Iran’s predicament within this complex web of corridor projects reveals the challenges of balancing ideology, regional rivalry, and economic pragmatism. Despite cultural and historic ties, Tehran’s confrontational stance towards Azerbaijan and cautious engagement with corridor initiatives have alienated potential economic partners. Meanwhile, Armenia, traditionally aligned with Iran, is increasingly tilting towards new partners due to the pressure and opportunities presented by the Zangezur Corridor and related projects. These developments have the dual effect of reducing Iran’s influence in the Caucasus and enhancing Israel’s energy and trade interests in a carefully calibrated regional chess game.
The cumulative effect of these corridors, alongside evolving alliances and territorial disputes, has profound implications for regional stability. Population displacements, such as those proposed for northern Gaza in connection with the Ben-Gurion Canal, add a humanitarian dimension to the geopolitical contest. Moreover, the corridors function as instruments of power projection, enabling external actors like the United States, India, Israel, and Gulf states to assert influence over an energy-rich and strategically vital region. Against this backdrop, Iran faces not only economic exclusion but also the erosion of its traditional regional foothold, exacerbating insecurity on its borders and complicating its foreign policy.

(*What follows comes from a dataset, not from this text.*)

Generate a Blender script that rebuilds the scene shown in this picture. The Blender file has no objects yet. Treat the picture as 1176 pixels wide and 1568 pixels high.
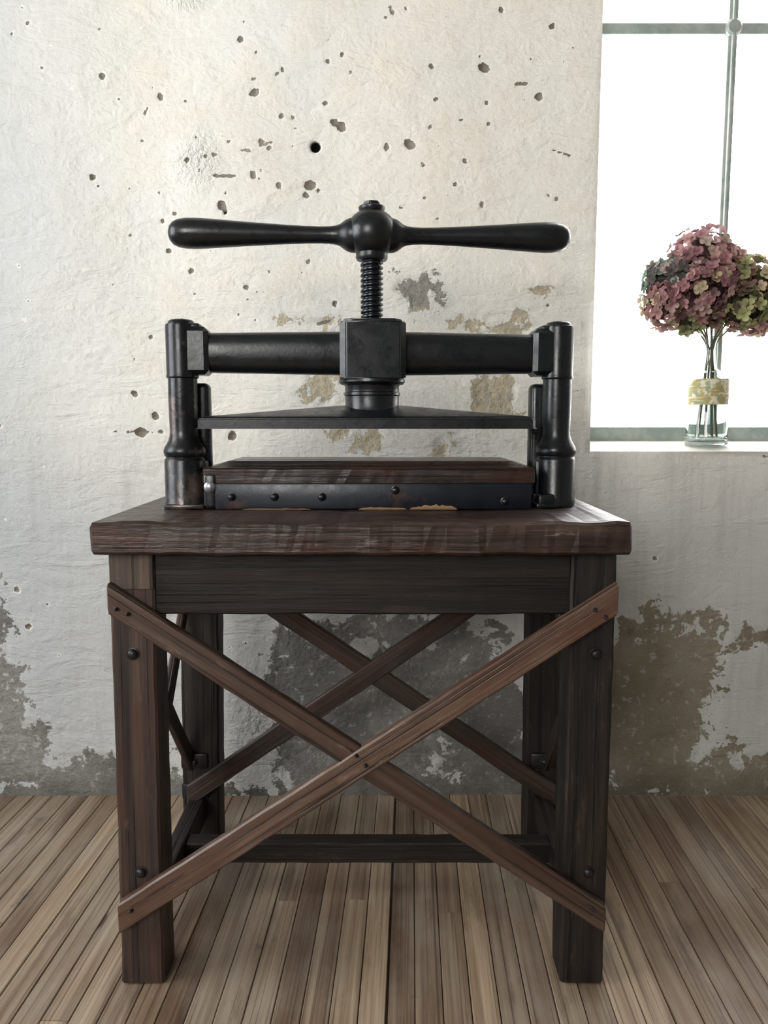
import bpy, bmesh, math, random
import numpy as np
from mathutils import Vector, Matrix, noise
random.seed(7)
scene = bpy.context.scene
COL = bpy.context.collection
try:
    scene.view_settings.view_transform = 'Standard'
except Exception: pass

# ------------------------------------------------------------ node helpers
class NT:
    def __init__(s, name):
        s.m = bpy.data.materials.new(name); s.m.use_nodes = True
        s.t = s.m.node_tree; s.t.nodes.clear()
        s.out = s.t.nodes.new('ShaderNodeOutputMaterial')
        s.b = s.t.nodes.new('ShaderNodeBsdfPrincipled')
        s.t.links.new(s.b.outputs[0], s.out.inputs[0])
    def _in(s, sock, v):
        if v is None: return
        if isinstance(v, bpy.types.NodeSocket): s.t.links.new(v, sock)
        elif isinstance(v, (tuple, list)):
            v = tuple(v)
            if len(sock.default_value) == 4 and len(v) == 3: v = v + (1,)
            sock.default_value = v
        else: sock.default_value = v
    def set(s, **k):
        for a, v in k.items(): s._in(s.b.inputs[a.replace('_', ' ')], v)
    def obj(s):
        return s.t.nodes.new('ShaderNodeTexCoord').outputs['Object']
    def attr(s, n, kind='Fac'):
        a = s.t.nodes.new('ShaderNodeAttribute'); a.attribute_name = n
        return a.outputs[kind]
    def mapp(s, v, scale=(1,1,1), loc=(0,0,0)):
        n = s.t.nodes.new('ShaderNodeMapping'); s._in(n.inputs[0], v)
        n.inputs['Scale'].default_value = scale; n.inputs['Location'].default_value = loc
        return n.outputs[0]
    def noise(s, v, scale=5, detail=4, rough=.5, dist=0, col=False):
        n = s.t.nodes.new('ShaderNodeTexNoise'); s._in(n.inputs['Vector'], v)
        n.inputs['Scale'].default_value = scale; n.inputs['Detail'].default_value = detail
        n.inputs['Roughness'].default_value = rough; n.inputs['Distortion'].default_value = dist
        return n.outputs['Color' if col else 'Fac']
    def voro(s, v, scale=5, rnd=1):
        n = s.t.nodes.new('ShaderNodeTexVoronoi'); s._in(n.inputs['Vector'], v)
        n.inputs['Scale'].default_value = scale; n.inputs['Randomness'].default_value = rnd
        return n.outputs['Distance'], n.outputs['Color']
    def ramp(s, f, stops, interp='LINEAR'):
        n = s.t.nodes.new('ShaderNodeValToRGB'); s._in(n.inputs[0], f)
        cr = n.color_ramp; cr.interpolation = interp
        while len(cr.elements) < len(stops): cr.elements.new(.5)
        for e, (p, c) in zip(cr.elements, stops):
            e.position = p
            if not isinstance(c, (tuple, list)): c = (c, c, c)
            e.color = tuple(c) + (1,)
        return n.outputs[0]
    def mix(s, f, a, b, mode='MIX'):
        n = s.t.nodes.new('ShaderNodeMix'); n.data_type = 'RGBA'; n.blend_type = mode
        s._in(n.inputs[0], f); s._in(n.inputs[6], a); s._in(n.inputs[7], b)
        return n.outputs[2]
    def math(s, op, a, b=0., c=None, clamp=False):
        n = s.t.nodes.new('ShaderNodeMath'); n.operation = op; n.use_clamp = clamp
        s._in(n.inputs[0], a); s._in(n.inputs[1], b)
        if c is not None: s._in(n.inputs[2], c)
        return n.outputs[0]
    def mrange(s, v, a, b, c=0., d=1.):
        n = s.t.nodes.new('ShaderNodeMapRange'); s._in(n.inputs[0], v)
        for i, q in enumerate((a, b, c, d)): n.inputs[1+i].default_value = q
        return n.outputs[0]
    def sep(s, v):
        n = s.t.nodes.new('ShaderNodeSeparateXYZ'); s._in(n.inputs[0], v); return n.outputs
    def bump(s, h, strength=.3, dist=.01, prev=None):
        n = s.t.nodes.new('ShaderNodeBump'); s._in(n.inputs['Height'], h)
        n.inputs['Strength'].default_value = strength; n.inputs['Distance'].default_value = dist
        if prev is not None: s._in(n.inputs['Normal'], prev)
        return n.outputs[0]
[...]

In sum, the corridors crisscrossing West Asia, the South Caucasus, and Central Asia represent more than mere trade routes—they are vectors of geopolitical transformation. The Zangezur Corridor, IMEC, Lapis Lazuli, and the Ben-Gurion Canal exemplify how infrastructure, security, energy, and diplomacy intertwine to reshape regional order. While these corridors promise economic integration and growth, they also exacerbate rivalries and expose fault lines that could unsettle the fragile balance of peace and power in this pivotal part of the world.